# Work to be completed:
Retype the data that follows line by line, exactly, and leave its pictures out.

● ● ● ● ●

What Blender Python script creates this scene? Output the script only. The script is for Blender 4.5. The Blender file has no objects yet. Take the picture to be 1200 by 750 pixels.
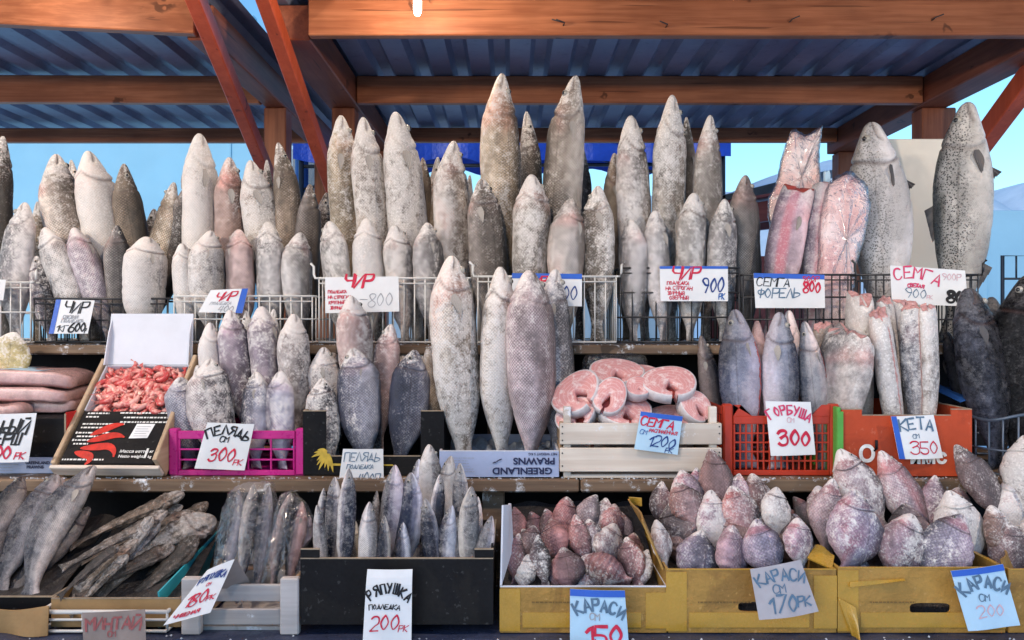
import bpy, math, random
import numpy as np
from mathutils import Vector, Matrix, Quaternion

SC = bpy.context.scene
COL = SC.collection
R = math.radians

# ------------------------------------------------------------------ camera
EYE = 1.5
FPX = 924.0                      # focal length in photo pixels (1200 wide)
cam_d = bpy.data.cameras.new('camera')
cam_d.sensor_width = 36.0
cam_d.lens = FPX / 1200.0 * 36.0
cam_d.clip_start = 0.05
cam_d.clip_end = 2000.0
cam = bpy.data.objects.new('camera', cam_d)
COL.objects.link(cam)
cam.location = (0, 0, EYE)
cam.rotation_euler = (R(90), 0, 0)
SC.camera = cam

# ------------------------------------------------------------------ sky and sun (blue dusk, front of the stall open to the sky)
SUN_EL, SUN_AZ = R(14), R(215)   # azimuth measured from +Y towards +X: behind the camera
world = bpy.data.worlds.new('World')
SC.world = world
world.use_nodes = True
wn, wl = world.node_tree.nodes, world.node_tree.links
bg = wn['Background']
sky = wn.new('ShaderNodeTexSky')
sky.sky_type = 'NISHITA'
sky.sun_disc = False
sky.sun_elevation = SUN_EL
sky.sun_rotation = SUN_AZ
sky.air_density = 1.6
sky.dust_density = 0.3
sky.ozone_density = 7.0
wl.new(sky.outputs[0], bg.inputs[0])
bg.inputs[1].default_value = 0.15

sun_d = bpy.data.lights.new('sun', 'SUN')
sun_d.energy = 0.65
sun_d.angle = R(40)
sun_d.color = (1.0, 0.93, 0.86)
sun = bpy.data.objects.new('sun', sun_d)
COL.objects.link(sun)
sdir = Vector((math.sin(SUN_AZ) * math.cos(SUN_EL), math.cos(SUN_AZ) * math.cos(SUN_EL), math.sin(SUN_EL)))
sun.rotation_euler = sdir.to_track_quat('Z', 'Y').to_euler()

SC.view_settings.view_transform = 'Standard'
SC.view_settings.look = 'None'
SC.view_settings.gamma = 1.0
SC.view_settings.exposure = 1.06
SC.cycles.max_bounces = 6
SC.cycles.transparent_max_bounces = 10
SC.cycles.caustics_reflective = False
SC.cycles.caustics_refractive = False

LAMP_W = 33.0                    # hanging bulbs, watts
LAMP_COL = (1.0, 0.79, 0.58)

# ------------------------------------------------------------------ helpers
def at(px, py, Y):
    """point of the place seen at photo pixel (px, py) when it stands Y metres away"""
    return Vector(((px - 600) / FPX * Y, Y, EYE - (py - 375) / FPX * Y))

def tag(o, label=None, cat=None, group=None, kind=None):
    if label: o['label'] = label
    if cat: o['category'] = cat
    if group: o['group'] = group
    if kind: o['kind'] = kind
    return o

def empty(name, loc, label, cat, group=None):
    o = bpy.data.objects.new(name, None)
    COL.objects.link(o)
    o.location = loc
    o.empty_display_size = 0.05
    return tag(o, label, cat, group)

def link(name, me, mat=None, parent=None, loc=None):
    o = bpy.data.objects.new(name, me)
    COL.objects.link(o)
    if mat is not None and not me.materials:
        me.materials.append(mat)
    if parent is not None:
        o.parent = parent
    if loc is not None:
        o.location = loc
    return o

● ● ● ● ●

# Response below:
What Blender Python script creates this scene? Output the script only. The script is for Blender 4.5. The Blender file has no objects yet. Take the picture to be 1200 by 750 pixels.
import bpy, math, random
import numpy as np
from mathutils import Vector, Matrix, Quaternion

SC = bpy.context.scene
COL = SC.collection
R = math.radians

# ------------------------------------------------------------------ camera
EYE = 1.5
FPX = 924.0                      # focal length in photo pixels (1200 wide)
cam_d = bpy.data.cameras.new('camera')
cam_d.sensor_width = 36.0
cam_d.lens = FPX / 1200.0 * 36.0
cam_d.clip_start = 0.05
cam_d.clip_end = 2000.0
cam = bpy.data.objects.new('camera', cam_d)
COL.objects.link(cam)
cam.location = (0, 0, EYE)
cam.rotation_euler = (R(90), 0, 0)
SC.camera = cam

# ------------------------------------------------------------------ sky and sun (blue dusk, front of the stall open to the sky)
SUN_EL, SUN_AZ = R(14), R(215)   # azimuth measured from +Y towards +X: behind the camera
world = bpy.data.worlds.new('World')
SC.world = world
world.use_nodes = True
wn, wl = world.node_tree.nodes, world.node_tree.links
bg = wn['Background']
sky = wn.new('ShaderNodeTexSky')
sky.sky_type = 'NISHITA'
sky.sun_disc = False
sky.sun_elevation = SUN_EL
sky.sun_rotation = SUN_AZ
sky.air_density = 1.6
sky.dust_density = 0.3
sky.ozone_density = 7.0
wl.new(sky.outputs[0], bg.inputs[0])
bg.inputs[1].default_value = 0.15

sun_d = bpy.data.lights.new('sun', 'SUN')
sun_d.energy = 0.65
sun_d.angle = R(40)
sun_d.color = (1.0, 0.93, 0.86)
sun = bpy.data.objects.new('sun', sun_d)
COL.objects.link(sun)
sdir = Vector((math.sin(SUN_AZ) * math.cos(SUN_EL), math.cos(SUN_AZ) * math.cos(SUN_EL), math.sin(SUN_EL)))
sun.rotation_euler = sdir.to_track_quat('Z', 'Y').to_euler()

SC.view_settings.view_transform = 'Standard'
SC.view_settings.look = 'None'
SC.view_settings.gamma = 1.0
SC.view_settings.exposure = 1.06
SC.cycles.max_bounces = 6
SC.cycles.transparent_max_bounces = 10
SC.cycles.caustics_reflective = False
SC.cycles.caustics_refractive = False

LAMP_W = 33.0                    # hanging bulbs, watts
LAMP_COL = (1.0, 0.79, 0.58)

# ------------------------------------------------------------------ helpers
def at(px, py, Y):
    """point of the place seen at photo pixel (px, py) when it stands Y metres away"""
    return Vector(((px - 600) / FPX * Y, Y, EYE - (py - 375) / FPX * Y))

def tag(o, label=None, cat=None, group=None, kind=None):
    if label: o['label'] = label
    if cat: o['category'] = cat
    if group: o['group'] = group
    if kind: o['kind'] = kind
    return o

def empty(name, loc, label, cat, group=None):
    o = bpy.data.objects.new(name, None)
    COL.objects.link(o)
    o.location = loc
    o.empty_display_size = 0.05
    return tag(o, label, cat, group)

def link(name, me, mat=None, parent=None, loc=None):
    o = bpy.data.objects.new(name, me)
    COL.objects.link(o)
    if mat is not None and not me.materials:
        me.materials.append(mat)
    if parent is not None:
        o.parent = parent
    if loc is not None:
        o.location = loc
    return o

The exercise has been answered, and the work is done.